Sensors can predict red light-runners; delay green light for cross traffic

Impatient and reckless drivers blowing through red lights kill hundreds of people each year. The difference between life and death can be less than a second.

The city of Lakeland has been studying the dangerous trend and wants to test a program designed to keep motorists stopped at intersections longer when it appears a driver might run a red light.

“It’s very rare for a person to walk away from a red light crash, it’s very severe, typically,” said Lakeland’s traffic operations manager, Angelo Rao.

With the goal of preventing wrecks, the city installed special sensors at four intersections:

  • North Crystal Lake Drive and Bartow Road
  • Memorial Boulevard and Dr. Martin Luther King Street
  • South Florida Avenue and Beacon Road
  • Memorial Boulevard and Massachusetts Avenue

Since February, the technology has been collecting data and the numbers are scary.

“48 motorists per day still run the red light after the green light has gone on,” Rao said. “That’s very dangerous and we really need to stop that.”

That is nearly 50 drivers running lights at just one intersection every day. Lakeland has 174 of these crossroads. Rao says some drivers were shooting through red lights up to 14-seconds after oncoming traffic had a green light.

The data being collected by those sensors could be key to saving lives.

“This sensor can actually, not only detect vehicles for movements, but also compute whether or not the motorist is going to safely make the intersection, based on his or her speed and distance,” said Rao. "In other words, predict a red light run.”

Right now, the devices are only tracking vehicles. However, Rao wants approval to go one step further. 

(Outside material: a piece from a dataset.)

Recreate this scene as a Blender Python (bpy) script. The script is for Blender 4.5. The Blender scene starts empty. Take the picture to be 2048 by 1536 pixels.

When the sensors flag a driver that likely will not stop at the light, every signal at the intersection would stay red for one to four seconds longer.

“I think that that small delay of one to four seconds could actually save their lives,” Rao said. 

Rao took the research to the Florida Department of Transportation last week, requesting approval to activate the delay technology at the four intersections already equipped with sensors. FDOT is expected to make a decision about the program by mid-March.